Entries from a dataset:
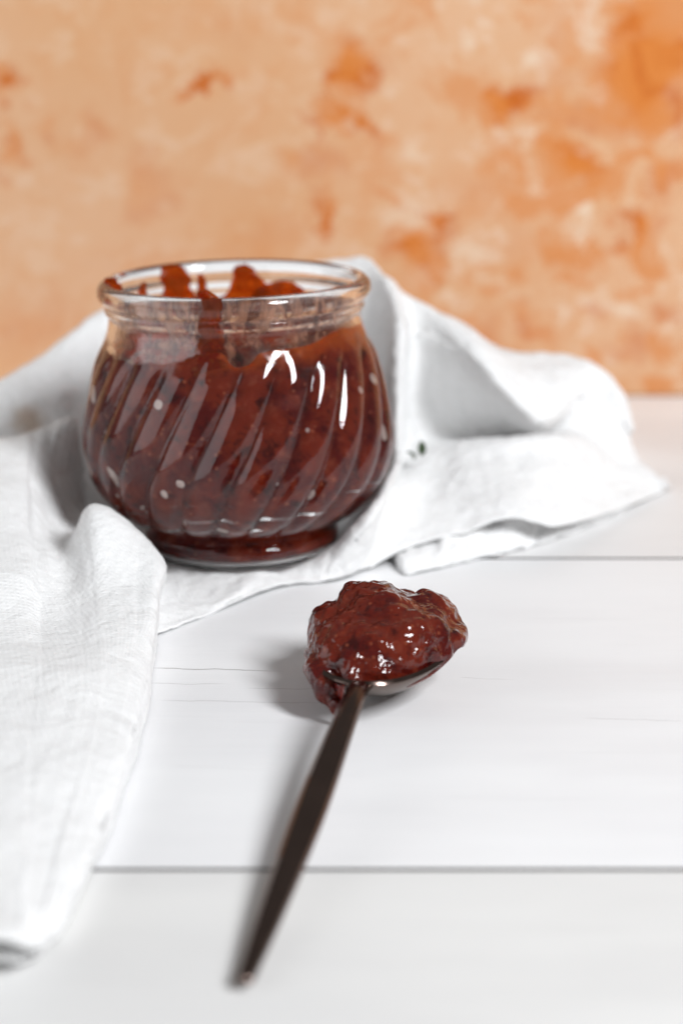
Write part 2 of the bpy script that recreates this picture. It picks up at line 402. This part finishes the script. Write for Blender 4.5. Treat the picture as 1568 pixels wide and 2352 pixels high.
rowsD = [
    # behind crest
    [W(-16, 64.5, .8), W(-10.4, 64.5, .8), W(-9.2, 64.6, .8), W(-8.6, 64.6, .8), W(-8.2, 64.6, .8), W(-7.9, 64.5, .7), W(-7.7, 64.3, .6), W(-7.5, 64, .4)],
    [PY(-450, 1090, 61), PY(0, 1010, 62), PY(95, 985, 62.4), PY(140, 968, 62.6), PY(163, 962, 62.7), PY(176, 985, 62.6), PY(185, 1030, 62.4), PY(192, 1080, 62.1)],
    [PY(-450, 1200, 57), PY(0, 1110, 58.6), PY(70, 1100, 59.6), PY(110, 1095, 60.3), PY(140, 1100, 60.7), PY(160, 1120, 60.9), PY(178, 1150, 61), PY(200, 1175, 61)],
    [PY(-450, 1310, 54), PY(0, 1225, 55.6), PY(85, 1222, 57), PY(140, 1220, 58.2), PY(185, 1212, 58.8), PY(212, 1206, 59), PY(230, 1215, 59), PY(250, 1225, 58.8)],
    [PY(-450, 1420, 51.5), PY(0, 1325, 53), PY(95, 1310, 54.4), PY(160, 1278, 55.6), PY(214, 1166, 56.1), PY(300, 1206, 55.9), PY(368, 1282, 55.4), PZ(362, 1334, .25)],
    [PY(-450, 1530, 49.5), PY(0, 1430, 51), PY(105, 1420, 52), PY(180, 1400, 52.5), PY(238, 1358, 52.9), PY(308, 1356, 53.0), PY(362, 1364, 53.0), PZ(356, 1412, .10)],
    [PZ(-450, 1690, 1.1), PZ(0, 1590, 1.25), PZ(110, 1580, 1.32), PZ(190, 1560, 1.30), PZ(240, 1540, 1.27), PZ(300, 1520, 1.1), PZ(344, 1505, .80), PZ(354, 1530, .08)],
    [PZ(-450, 1850, .9), PZ(0, 1760, 1.1), PZ(90, 1750, 1.1), PZ(165, 1740, 1.1), PZ(215, 1725, 1.05), PZ(265, 1710, .93), PZ(304, 1690, .70), PZ(317, 1712, .08)],
    [PZ(-450, 2000, .8), PZ(0, 1930, 1.0), PZ(70, 1925, .95), PZ(120, 1915, .9), PZ(160, 1905, .9), PZ(205, 1890, .8), PZ(246, 1875, .6), PZ(257, 1893, .08)],
    [PZ(-450, 2100, .9), PZ(0, 2080, 1.0), PZ(45, 2080, .9), PZ(85, 2070, .8), PZ(120, 2060, .75), PZ(155, 2045, .65), PZ(186, 2025, .5), PZ(190, 2040, .07)],
    [PZ(-450, 2160, 1.1), PZ(0, 2158, 1.0), PZ(30, 2166, .85), PZ(55, 2172, .7), PZ(80, 2172, .55), PZ(105, 2164, .42), PZ(130, 2145, .3), PZ(134, 2152, .06)],
    # the hem turns back under itself and shows once more below
    [PZ(-450, 2120, .42), PZ(0, 2120, .40), PZ(30, 2126, .36), PZ(55, 2130, .30), PZ(78, 2132, .24), PZ(100, 2128, .18), PZ(122, 2118, .12), PZ(126, 2122, .06)],
    [PZ(-450, 2196, .42), PZ(0, 2196, .36), PZ(22, 2200, .30), PZ(42, 2200, .24), PZ(60, 2196, .18), PZ(80, 2186, .13), PZ(100, 2172, .10), PZ(108, 2160, .06)],
    [PZ(-450, 2206, .22), PZ(0, 2207, .20), PZ(22, 2210, .16), PZ(42, 2209, .12), PZ(60, 2204, .10), PZ(80, 2193, .08), PZ(99, 2178, .07), PZ(106, 2164, .05)],
]
flap_cols = [[r[i] for r in rowsD] for i in range(8)]
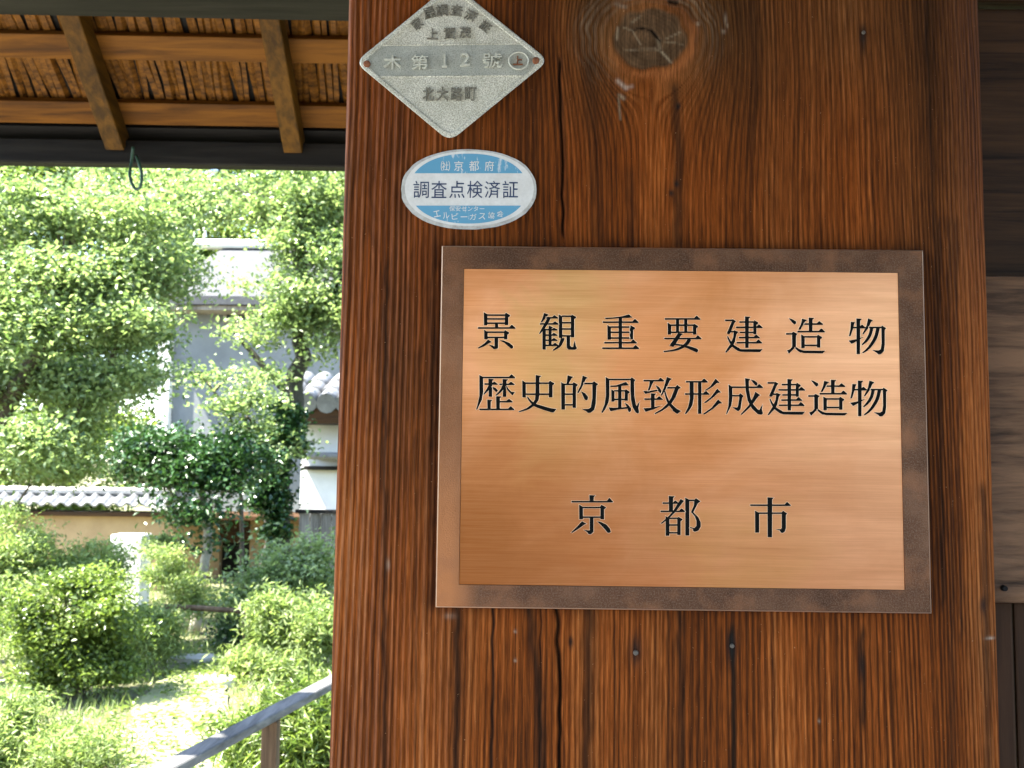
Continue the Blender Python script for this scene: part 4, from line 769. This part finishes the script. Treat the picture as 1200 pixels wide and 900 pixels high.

▸ **Work to be completed**
In your copy, repeat each record exactly and include no pictures.

▸ **Correct answer**
Write part 2 of the bpy script that recreates this picture. It picks up at line 402. This part finishes the script. Write for Blender 4.5. Treat the picture as 1568 pixels wide and 2352 pixels high.
rowsD = [
    # behind crest
    [W(-16, 64.5, .8), W(-10.4, 64.5, .8), W(-9.2, 64.6, .8), W(-8.6, 64.6, .8), W(-8.2, 64.6, .8), W(-7.9, 64.5, .7), W(-7.7, 64.3, .6), W(-7.5, 64, .4)],
    [PY(-450, 1090, 61), PY(0, 1010, 62), PY(95, 985, 62.4), PY(140, 968, 62.6), PY(163, 962, 62.7), PY(176, 985, 62.6), PY(185, 1030, 62.4), PY(192, 1080, 62.1)],
    [PY(-450, 1200, 57), PY(0, 1110, 58.6), PY(70, 1100, 59.6), PY(110, 1095, 60.3), PY(140, 1100, 60.7), PY(160, 1120, 60.9), PY(178, 1150, 61), PY(200, 1175, 61)],
    [PY(-450, 1310, 54), PY(0, 1225, 55.6), PY(85, 1222, 57), PY(140, 1220, 58.2), PY(185, 1212, 58.8), PY(212, 1206, 59), PY(230, 1215, 59), PY(250, 1225, 58.8)],
    [PY(-450, 1420, 51.5), PY(0, 1325, 53), PY(95, 1310, 54.4), PY(160, 1278, 55.6), PY(214, 1166, 56.1), PY(300, 1206, 55.9), PY(368, 1282, 55.4), PZ(362, 1334, .25)],
    [PY(-450, 1530, 49.5), PY(0, 1430, 51), PY(105, 1420, 52), PY(180, 1400, 52.5), PY(238, 1358, 52.9), PY(308, 1356, 53.0), PY(362, 1364, 53.0), PZ(356, 1412, .10)],
    [PZ(-450, 1690, 1.1), PZ(0, 1590, 1.25), PZ(110, 1580, 1.32), PZ(190, 1560, 1.30), PZ(240, 1540, 1.27), PZ(300, 1520, 1.1), PZ(344, 1505, .80), PZ(354, 1530, .08)],
    [PZ(-450, 1850, .9), PZ(0, 1760, 1.1), PZ(90, 1750, 1.1), PZ(165, 1740, 1.1), PZ(215, 1725, 1.05), PZ(265, 1710, .93), PZ(304, 1690, .70), PZ(317, 1712, .08)],
    [PZ(-450, 2000, .8), PZ(0, 1930, 1.0), PZ(70, 1925, .95), PZ(120, 1915, .9), PZ(160, 1905, .9), PZ(205, 1890, .8), PZ(246, 1875, .6), PZ(257, 1893, .08)],
    [PZ(-450, 2100, .9), PZ(0, 2080, 1.0), PZ(45, 2080, .9), PZ(85, 2070, .8), PZ(120, 2060, .75), PZ(155, 2045, .65), PZ(186, 2025, .5), PZ(190, 2040, .07)],
    [PZ(-450, 2160, 1.1), PZ(0, 2158, 1.0), PZ(30, 2166, .85), PZ(55, 2172, .7), PZ(80, 2172, .55), PZ(105, 2164, .42), PZ(130, 2145, .3), PZ(134, 2152, .06)],
    # the hem turns back under itself and shows once more below
    [PZ(-450, 2120, .42), PZ(0, 2120, .40), PZ(30, 2126, .36), PZ(55, 2130, .30), PZ(78, 2132, .24), PZ(100, 2128, .18), PZ(122, 2118, .12), PZ(126, 2122, .06)],
    [PZ(-450, 2196, .42), PZ(0, 2196, .36), PZ(22, 2200, .30), PZ(42, 2200, .24), PZ(60, 2196, .18), PZ(80, 2186, .13), PZ(100, 2172, .10), PZ(108, 2160, .06)],
    [PZ(-450, 2206, .22), PZ(0, 2207, .20), PZ(22, 2210, .16), PZ(42, 2209, .12), PZ(60, 2204, .10), PZ(80, 2193, .08), PZ(99, 2178, .07), PZ(106, 2164, .05)],
]
flap_cols = [[r[i] for r in rowsD] for i in range(8)]
Continue the Blender Python script for this scene: part 4, from line 769. This part finishes the script. Treat the picture as 1200 pixels wide and 900 pixels high.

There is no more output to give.